AMY GOODMAN: I interviewed Congressmember Murtha when he came up to New York to endorse Yvette Clarke. John Nichols, as you look at the race in New York, Hillary Rodham Clinton, of course, was expected to win, but the significance of Jonathan Tasini’s antiwar insurgent campaign against her?

JOHN NICHOLS: There’s a lot of significance in this. You know, Jonathan Tasini got in this race with a zero name recognition, aside from some of us who follow the labor movement. He ran a campaign in which he was outspent. You know, I don’t even know if we’ll get the final percentages, but it’s going to be in the range of a hundred to one or something more than that. Didn’t get much publicity, was blocked out of the debate. And yet, at the end of the day, he got almost the exact same percentage as Eliot Spitzer’s challenger in the gubernatorial primary, that challenger, a county executive from a big county in the state, got front-page attention in the papers, got into high-profile debates and things of that nature.

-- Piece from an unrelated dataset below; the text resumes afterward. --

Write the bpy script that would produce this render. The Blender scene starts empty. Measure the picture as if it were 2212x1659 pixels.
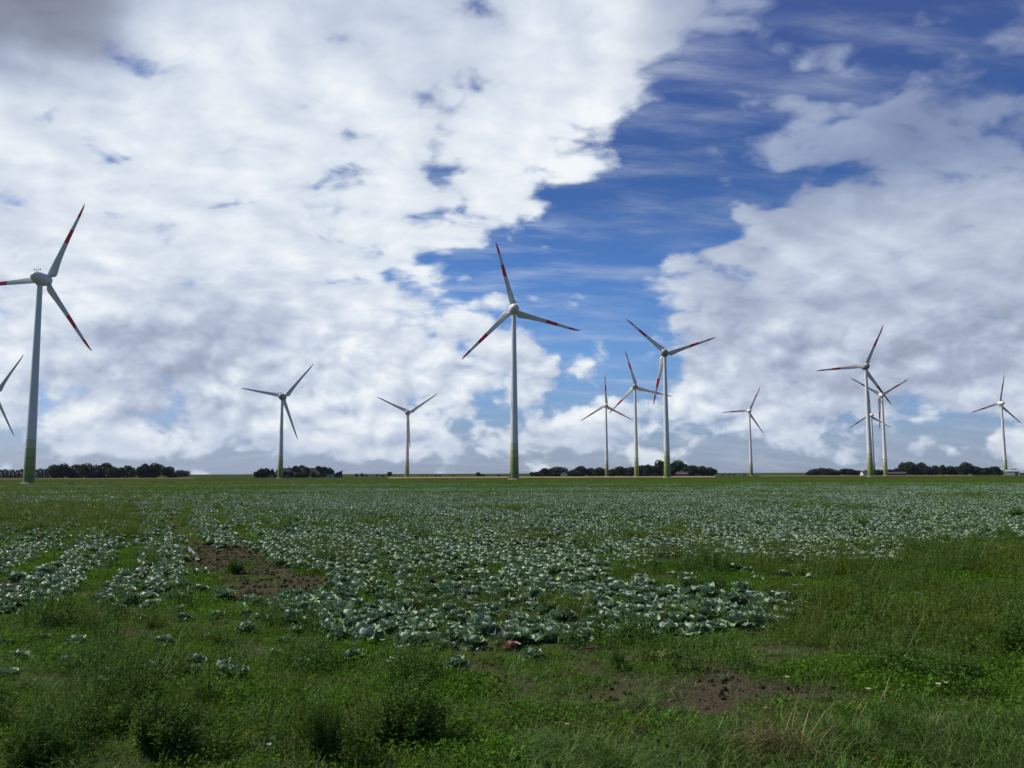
import bpy, math
import numpy as np
from mathutils import Vector, Matrix, Euler

SC = bpy.context.scene
COL = SC.collection
rng = np.random.default_rng(7)
R_ = math.radians

# ------------------------------------------------------------------ camera
F, CX, CY = 1851.0, 1106.0, 829.5          # lens in units of a 2212 px wide picture
EYE = 2.2
PITCH, ROLL = 6.05, -0.003
def _cam():
    a = R_(90 + PITCH)
    Rx = np.array([[1, 0, 0], [0, math.cos(a), -math.sin(a)], [0, math.sin(a), math.cos(a)]])
    Rz = np.array([[math.cos(ROLL), -math.sin(ROLL), 0], [math.sin(ROLL), math.cos(ROLL), 0], [0, 0, 1]])
    return Rx @ Rz
CR = _cam()
cam = bpy.data.cameras.new('camera')
cam.sensor_width = 36.0
cam.lens = 36.0 * F / 2212.0
cam.clip_start, cam.clip_end = 0.05, 20000
co = bpy.data.objects.new('camera', cam)
COL.objects.link(co)
M4 = Matrix([list(CR[i]) + [0] for i in range(3)] + [[0, 0, 0, 1]])
co.matrix_world = Matrix.Translation((0, 0, EYE)) @ M4
SC.camera = co

def proj(P):
    P = np.atleast_2d(np.asarray(P, float)) - np.array([0, 0, EYE])
    q = P @ CR
    z = -q[:, 2]
    z = np.where(z > 0.01, z, 0.01)
    return CX + F * q[:, 0] / z, CY - F * q[:, 1] / z
def at(px, py, z=0.0):
    r = CR @ np.array([(px - CX) / F, -(py - CY) / F, -1.0])
    t = (z - EYE) / r[2]
    return r[0] * t, r[1] * t
def azim(px, py=1026):
    r = CR @ np.array([(px - CX) / F, -(py - CY) / F, -1.0])
    return math.atan2(r[0], r[1])
def polar(px, d, py=1026):
    a = azim(px, py)
    return d * math.sin(a), d * math.cos(a)

# ------------------------------------------------------------------ helpers
def tag(o, label=None, cat=None, group=None, kind=None):
    if label: o['label'] = label
    if cat: o['category'] = cat
    if group: o['group'] = group
    if kind: o['kind'] = kind
    return o
def link(o, parent=None):
    COL.objects.link(o)
    if parent: o.parent = parent
    return o
def empty(name, loc=(0, 0, 0), rz=0.0):
    o = bpy.data.objects.new(name, None)
    o.empty_display_size = 0.3
    o.location = loc
    o.rotation_euler = (0, 0, rz)
    return link(o)
def mesh_q(name, V, Q, mats=(), mi=None, smooth=False):
    """mesh from quads (M,4)"""
    V = np.asarray(V, np.float32).reshape(-1, 3); Q = np.asarray(Q, np.int32).reshape(-1, 4)
    me = bpy.data.meshes.new(name)
    me.vertices.add(len(V)); me.vertices.foreach_set('co', V.ravel())
    me.loops.add(Q.size); me.loops.foreach_set('vertex_index', Q.ravel())
    me.polygons.add(len(Q)); me.polygons.foreach_set('loop_start', np.arange(0, Q.size, 4, dtype=np.int32))
    for m in mats: me.materials.append(m)
    if mi is not None: me.polygons.foreach_set('material_index', np.asarray(mi, np.int32))
    me.polygons.foreach_set('use_smooth', np.full(len(Q), smooth, bool))
    me.update(calc_edges=True)
    return me
def mesh_p(name, V, Fs, mats=(), mi=None, smooth=False):
    me = bpy.data.meshes.new(name)
    me.from_pydata([tuple(v) for v in V], [], [tuple(f) for f in Fs])
    for m in mats: me.materials.append(m)
    if mi is not None: me.polygons.foreach_set('material_index', np.asarray(mi, np.int32))
    me.polygons.foreach_set('use_smooth', np.full(len(Fs), smooth, bool))
    me.update()
    return me
def ob(name, me, parent=None, loc=None):
    o = bpy.data.objects.new(name, me)
    if loc is not None: o.location = loc
    return link(o, parent)
def cat_geo(parts):
    """join a list of (V, Q)"""
    Vs, Qs, n = [], [], 0
    for V, Q in parts:
        Vs.append(V); Qs.append(np.asarray(Q) + n); n += len(V)
    return np.concatenate(Vs), np.concatenate(Qs)
def hash2(ix, iy, s):
    h = (ix * 374761393 + iy * 668265263 + s * 982451653) & 0xffffffff
    h = ((h ^ (h >> 13)) * 1274126177) & 0xffffffff
    return ((h ^ (h >> 16)) & 0xffff) / 65535.0
def vnoise(x, y, s=0):
    x = np.asarray(x, float); y = np.asarray(y, float)
    ix = np.floor(x).astype(np.int64); iy = np.floor(y).astype(np.int64)
    fx = x - ix; fy = y - iy
    fx = fx * fx * (3 - 2 * fx); fy = fy * fy * (3 - 2 * fy)
    a = hash2(ix, iy, s); b = hash2(ix + 1, iy, s); c = hash2(ix, iy + 1, s); d = hash2(ix + 1, iy + 1, s)
    return (a * (1 - fx) + b * fx) * (1 - fy) + (c * (1 - fx) + d * fx) * fy
def fbm(x, y, s=0, o=3):
    v, a, t = 0, 0.5, 0
    for k in range(o):
        v = v + a * vnoise(np.asarray(x) * 2 ** k, np.asarray(y) * 2 ** k, s + k); t += a; a *= 0.5
    return v / t
def sstep(a, b, x):
    t = np.clip((np.asarray(x, float) - a) / (b - a), 0, 1)
    return t * t * (3 - 2 * t)
def in_poly(px, py, poly):
    px = np.asarray(px, float); py = np.asarray(py, float)
    r = np.zeros(px.shape, bool); n = len(poly)
    for i in range(n):
        x0, y0 = poly[i]; x1, y1 = poly[(i + 1) % n]
        if y0 == y1: continue
        c = ((y0 > py) != (y1 > py)) & (px < (x1 - x0) * (py - y0) / (y1 - y0) + x0)
        r ^= c
    return r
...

So, I think two things come out. One, it matters when antiwar candidates mount uphill races, because they are able at the end of the day to force issues into play. And there’s no question Tasini did make the war a much more central issue in New York and, I think, caused Clinton to move to more moderate stances, or at least that was part of the fabric of developments that caused that. Two, people will vote for them. I mean, the fact of the matter is that Jonathan Tasini got 17% of the vote, certainly not a big win, but a credible finish in a race like this and a “send them a message” vote, which I don’t think people ought to underestimate. Again, give Clinton her victory. It was a huge victory, big win. But Tasini didn’t waste his time the last few months.

AMY GOODMAN: And finally, Chafee was not exactly a favorite of the Republican Party in Rhode Island.

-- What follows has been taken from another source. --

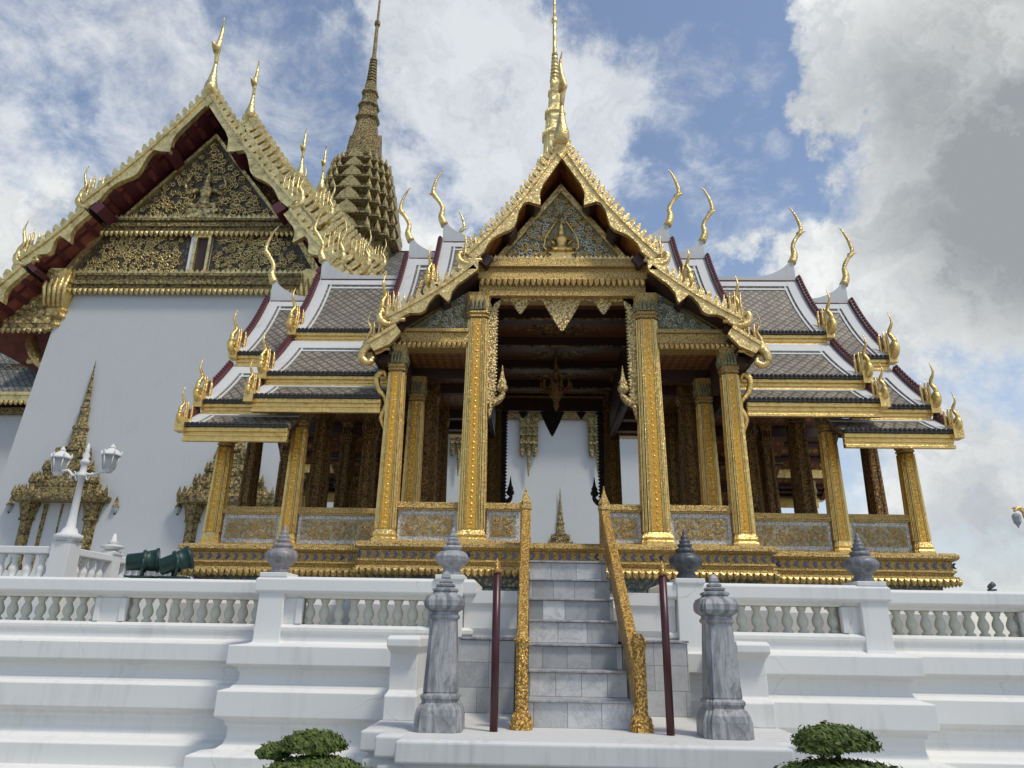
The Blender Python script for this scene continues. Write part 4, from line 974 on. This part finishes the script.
# front gable: cornice, two carved registers, beams
t = MB(); FY = HY-20.85
def fb(x0, x1, y0, y1, z0, z1, m=0): t.box(HX+x0, HX+x1, FY+y0, FY+y1, z0, z1, m)
fb(-5.15, 5.15, -.22, .3, 14.0, 14.16); fb(-5.25, 5.25, -.32, .3, 14.16, 14.3); fb(-5.15, 5.15, -.22, .3, 14.3, 14.55); fb(-5.2, 5.2, -.28, .3, 14.55, 14.66)
petals(t, (HX-5.1, FY-.18, 14.0), (HX+5.1, FY-.18, 14.0), (0, -1, 0), .26, .2, 1, .08)
leaf_row(t, (HX-5.1, FY-.2, 14.66), (HX+5.1, FY-.2, 14.66), (0, 0, 1), .2, .2, .05, 1, 0)
fb(-4.0, 4.0, -.25, .4, 16.55, 16.72); fb(-4.1, 4.1, -.35, .4, 16.72, 16.86); fb(-3.95, 3.95, -.2, .4, 16.86, 17.02); fb(-4.05, 4.05, -.3, .4, 17.02, 17.12)
petals(t, (HX-3.95, FY-.2, 16.55), (HX+3.95, FY-.2, 16.55), (0, -1, 0), .24, .2, 1, .08)
leaf_row(t, (HX-3.9, FY-.22, 17.12), (HX+3.9, FY-.22, 17.12), (0, 0, 1), .22, .2, .05, 1, 0)
t.build('cornice', ['gold_old', 'gold_hall_plain'], hall)
t = MB()
t.prism([(HX-5.0, FY, 14.6), (HX+5.0, FY, 14.6), (HX+3.7, FY, 16.6), (HX-3.7, FY, 16.6)], (0, .3, 0), 0)
scrolls(t, lambda p, q: 14.68 < q < 16.54 and abs(p) < 4.75-(q-14.6)*.66 and not (-.55 < p < .75), (-4.8, 4.8, 14.65, 16.55), 300, .38, .10, lambda p, q, n: (HX+p, FY-.04-n*.9, q), 1, 9000, .21)
for sx in (-1, 1): t.prism([(HX+sx*5.25, FY-.12, 14.66), (HX+sx*4.95, FY-.12, 14.66), (HX+sx*3.75, FY-.12, 16.6), (HX+sx*4.05, FY-.12, 16.6)], (0, .2, 0), 2)
t.build('lower_pediment', ['mirror_ground', 'gold_hall_plain', 'gold_hall_plain'], hall)
t = MB(); t.prism([(HX-3.25, FY, 17.1), (HX+3.25, FY, 17.1), (HX, FY, 21.2)], (0, .3, 0), 0)
scrolls(t, lambda p, q: 17.15 < q < 21.1-abs(p)*1.26 and not (abs(p) < .42 and q < 18.9), (-3.5, 3.5, 17.1, 21.5), 260, .55, .11, lambda p, q, n: (HX+p, FY-.05-n*.9, q), 1, 9000, .2)
for sx in (-1, 1): t.prism([(HX, FY-.14, 21.15), (HX, FY-.14, 21.36), (HX+sx*3.42, FY-.14, 17.05), (HX+sx*3.25, FY-.14, 17.05)], (0, .2, 0), 2)
# figure riding a winged bird
for r, z0, z1 in ((.75, 17.14, 17.3), (.6, 17.3, 17.45), (.7, 17.45, 17.58)): t.box(HX-r, HX+r, FY-.3, FY, z0, z1, 3)
t.loft([(.34, 17.58), (.4, 17.8), (.28, 18.05), (.22, 18.2), (.34, 18.5), (.32, 18.65), (.13, 18.75), (.18, 18.88), (.17, 19.0), (.1, 19.1), (.12, 19.16), (.05, 19.4), (.01, 19.6)], HX, FY-.1, circ(10), 3, .8, .5, True)
for sx in (-1, 1):
    t.sweep([(HX+sx*.3, FY-.15, 18.55), (HX+sx*.7, FY-.2, 18.35), (HX+sx*.85, FY-.2, 18.8), (HX+sx*.6, FY-.2, 19.3)], [.1, .1, .08, .02], 6, 3)
    t.sweep([(HX+sx*.2, FY-.15, 17.7), (HX+sx*.55, FY-.25, 17.8), (HX+sx*.5, FY-.2, 17.5)], [.13, .12, .08], 6, 3)
t.build('upper_pediment', ['mirror_ground', 'gold_hall_plain', 'gold_hall_plain', 'gold_hall'], hall)
t = MB(); t.box(HX-.2, HX+.62, FY-.03, FY+.02, 14.68, 16.5, 0); t.box(HX-.2, HX-.05, FY-.16, FY-.03, 14.68, 16.5, 0)
t.box(HX-.05, HX+.62, FY-.20, FY-.06, 16.3, 16.5, 1); t.box(HX-.05, HX+.06, FY-.20, FY-.06, 14.68, 16.3, 1); t.box(HX+.51, HX+.62, FY-.20, FY-.06, 14.68, 16.3, 1); t.box(HX+.06, HX+.51, FY-.06, FY-.03, 14.7, 16.3, 2)
t.build('gable_window', ['white_plaster', 'gold_hall_plain', 'dark_wood'], hall)
for sx in (-1, 1):
    t = MB(); x = HX+sx*5.0
    t.loft([(.12, 12.35), (.30, 12.5), (.26, 12.75), (.40, 12.85), (.36, 13.0), (.42, 13.1), (.36, 13.2), (.46, 13.6), (.62, 14.5), (.66, 14.7)], x, FY+.1, RED)
    for k in range(5): t.sweep([(x-.36+.18*k, FY-.34, 13.2), (x-.4+.2*k, FY-.5, 13.9), (x-.46+.23*k, FY-.42, 14.6)], [.07, .09, .03], 5)
    t.build('corner_capital', 'gold_hall_plain', hall)
    t = MB()   # curled bracket under the side eave
    for ya in (1.6, 5.2):
        t = MB(); c = curve([(5.35, 9.4), (5.55, 10.1), (5.45, 10.8), (5.9, 11.3), (6.4, 11.6), (6.9, 12.3), (7.1, 12.9)], 24)
        t.sweep([(HX+sx*p.x, FY+ya, p.y) for p in c], [interp([(0, .05), (.3, .22), (.6, .2), (.85, .26), (1, .15)], i/24) for i in range(25)], 7)
        for k in (6, 12, 17): p = c[k]; t.sweep([(HX+sx*p.x, FY+ya, p.y), (HX+sx*(p.x+.35), FY+ya, p.y-.1), (HX+sx*(p.x+.4), FY+ya, p.y+.25)], [.14, .12, .02], 6)
        t.build('eave_bracket', 'gold_hall_plain', hall)
    t = MB()   # short side eaves seen beside the gable wall
    t.box(HX+sx*5.0, HX+sx*6.4, FY-.3, FY+.1, 12.5, 12.75); t.box(HX+sx*5.0, HX+sx*6.9, FY-.2, FY+.1, 12.3, 12.5)
    petals(t, (HX+sx*5.05, FY-.2, 12.3), (HX+sx*6.9, FY-.2, 12.3), (0, -1, 0), .22, .2, 0, .06)
    t.prism([(HX+sx*5.1, FY, 12.75), (HX+sx*7.6, FY, 12.6), (HX+sx*5.1, FY, 14.5)], (0, .2, 0)); t.build('side_pediment', 'gold_hall', hall)
    for wx in (2.9, ): hall_window(HX+sx*wx, FY-.25, 3.3, 1.0)
for x, s in ((1.26, .78), (-4.05, .78), (-9.6, .78), (-24.0, .78)): hall_window(x, HY-5.35, 3.5, s)
def wall_bracket(x, y, z):
    t = MB()
    for u, h in ((-.36, 2.3), (0, 2.1), (.36, 2.3)): t.loft([(.10, z-h), (.16, z-h+.3), (.19, z-.2), (.26, z)], x+u, y, RED, 0, 1, .8)
    t.loft([(.03, z-3.5), (.08, z-2.9), (.12, z-2.0)], x, y-.1, circ(8), 0)
    for k in range(3): t.box(x-.55+.03*k, x+.55-.03*k, y-.24, y+.1, z-.6-.5*k, z-.45-.5*k)
    t.loft([(.16, z), (.1, z+.3), (.04, z+.9)], x, y-.1, circ(6))
    t.build('wall_bracket', 'gold_old', hall)
for x in (-23.0, -20.6, -9.0, -4.6, -.55, 3.45): wall_bracket(x, HY-5.3, 13.6)
t = MB(); t.box(HX-20.5, HX+20.5, HY-5.3, HY-4.9, 13.6, 14.0); t.build('side_cornice', 'gold_old', hall)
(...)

JOHN NICHOLS: Look, I’m delighted Lincoln Chafee won. He may not be the most progressive member of the Senate. But remember what this guy has done over the last five years. He voted against the Bush tax cut. He voted against going to war in Iraq. He has been a steady critic of the Bush administration on a host of civil liberties issues. Now, he won that primary, because the White House and National Republicans felt that only an antiwar, relatively progressive Republican could win in Rhode Island. I’m still not sure Chafee’s going to win the seat in November, but I do think that there’s a delicious irony in the fact that George Bush had to order the National Republican Party to campaign very aggressively on behalf of a guy who announced in November 2004 that he didn’t vote for Bush for president.

AMY GOODMAN: John Nichols, I want to thank you for being with us, joining us from Madison, the Washington correspondent for The Nation magazine, also contributing writer for The Progressive and In These Times, an associate editor at the Madison Capital Times, the daily newspaper in Madison, Wisconsin.